## Start SOURCE MATERIAL

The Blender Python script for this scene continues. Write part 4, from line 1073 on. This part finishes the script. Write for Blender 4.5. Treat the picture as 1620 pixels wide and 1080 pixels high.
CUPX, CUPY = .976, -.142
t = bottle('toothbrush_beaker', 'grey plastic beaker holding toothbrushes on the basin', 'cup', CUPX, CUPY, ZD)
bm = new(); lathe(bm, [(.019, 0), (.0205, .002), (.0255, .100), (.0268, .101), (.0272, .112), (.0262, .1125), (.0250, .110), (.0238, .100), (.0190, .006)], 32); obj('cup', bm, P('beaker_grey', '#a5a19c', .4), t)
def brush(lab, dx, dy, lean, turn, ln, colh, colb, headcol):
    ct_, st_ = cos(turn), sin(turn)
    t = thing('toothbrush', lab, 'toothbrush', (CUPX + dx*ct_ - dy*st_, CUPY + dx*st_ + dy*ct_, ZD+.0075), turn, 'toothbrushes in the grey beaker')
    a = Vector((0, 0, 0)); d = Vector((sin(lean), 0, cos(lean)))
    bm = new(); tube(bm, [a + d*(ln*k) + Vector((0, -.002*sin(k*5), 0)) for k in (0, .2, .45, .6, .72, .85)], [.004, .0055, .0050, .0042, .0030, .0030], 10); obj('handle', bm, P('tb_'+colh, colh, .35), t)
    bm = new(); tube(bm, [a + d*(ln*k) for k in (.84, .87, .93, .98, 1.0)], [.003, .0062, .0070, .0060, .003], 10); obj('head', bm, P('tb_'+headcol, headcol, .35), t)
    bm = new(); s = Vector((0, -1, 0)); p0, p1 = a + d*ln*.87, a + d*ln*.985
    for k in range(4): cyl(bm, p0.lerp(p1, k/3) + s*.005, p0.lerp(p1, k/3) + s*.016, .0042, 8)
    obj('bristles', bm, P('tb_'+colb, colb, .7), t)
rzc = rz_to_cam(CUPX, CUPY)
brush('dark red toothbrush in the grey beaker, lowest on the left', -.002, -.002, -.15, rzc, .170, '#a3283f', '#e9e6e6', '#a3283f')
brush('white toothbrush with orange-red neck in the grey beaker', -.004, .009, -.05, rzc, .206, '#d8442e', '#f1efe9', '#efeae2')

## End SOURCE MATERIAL

▶ REQUIREMENT
Reproduce every line of the material above exactly.

▶ TASK RESPONSE
The Blender Python script for this scene continues. Write part 4, from line 1073 on. This part finishes the script. Write for Blender 4.5. Treat the picture as 1620 pixels wide and 1080 pixels high.
CUPX, CUPY = .976, -.142
t = bottle('toothbrush_beaker', 'grey plastic beaker holding toothbrushes on the basin', 'cup', CUPX, CUPY, ZD)
bm = new(); lathe(bm, [(.019, 0), (.0205, .002), (.0255, .100), (.0268, .101), (.0272, .112), (.0262, .1125), (.0250, .110), (.0238, .100), (.0190, .006)], 32); obj('cup', bm, P('beaker_grey', '#a5a19c', .4), t)
def brush(lab, dx, dy, lean, turn, ln, colh, colb, headcol):
    ct_, st_ = cos(turn), sin(turn)
    t = thing('toothbrush', lab, 'toothbrush', (CUPX + dx*ct_ - dy*st_, CUPY + dx*st_ + dy*ct_, ZD+.0075), turn, 'toothbrushes in the grey beaker')
    a = Vector((0, 0, 0)); d = Vector((sin(lean), 0, cos(lean)))
    bm = new(); tube(bm, [a + d*(ln*k) + Vector((0, -.002*sin(k*5), 0)) for k in (0, .2, .45, .6, .72, .85)], [.004, .0055, .0050, .0042, .0030, .0030], 10); obj('handle', bm, P('tb_'+colh, colh, .35), t)
    bm = new(); tube(bm, [a + d*(ln*k) for k in (.84, .87, .93, .98, 1.0)], [.003, .0062, .0070, .0060, .003], 10); obj('head', bm, P('tb_'+headcol, headcol, .35), t)
    bm = new(); s = Vector((0, -1, 0)); p0, p1 = a + d*ln*.87, a + d*ln*.985
    for k in range(4): cyl(bm, p0.lerp(p1, k/3) + s*.005, p0.lerp(p1, k/3) + s*.016, .0042, 8)
    obj('bristles', bm, P('tb_'+colb, colb, .7), t)
rzc = rz_to_cam(CUPX, CUPY)
brush('dark red toothbrush in the grey beaker, lowest on the left', -.002, -.002, -.15, rzc, .170, '#a3283f', '#e9e6e6', '#a3283f')
brush('white toothbrush with orange-red neck in the grey beaker', -.004, .009, -.05, rzc, .206, '#d8442e', '#f1efe9', '#efeae2')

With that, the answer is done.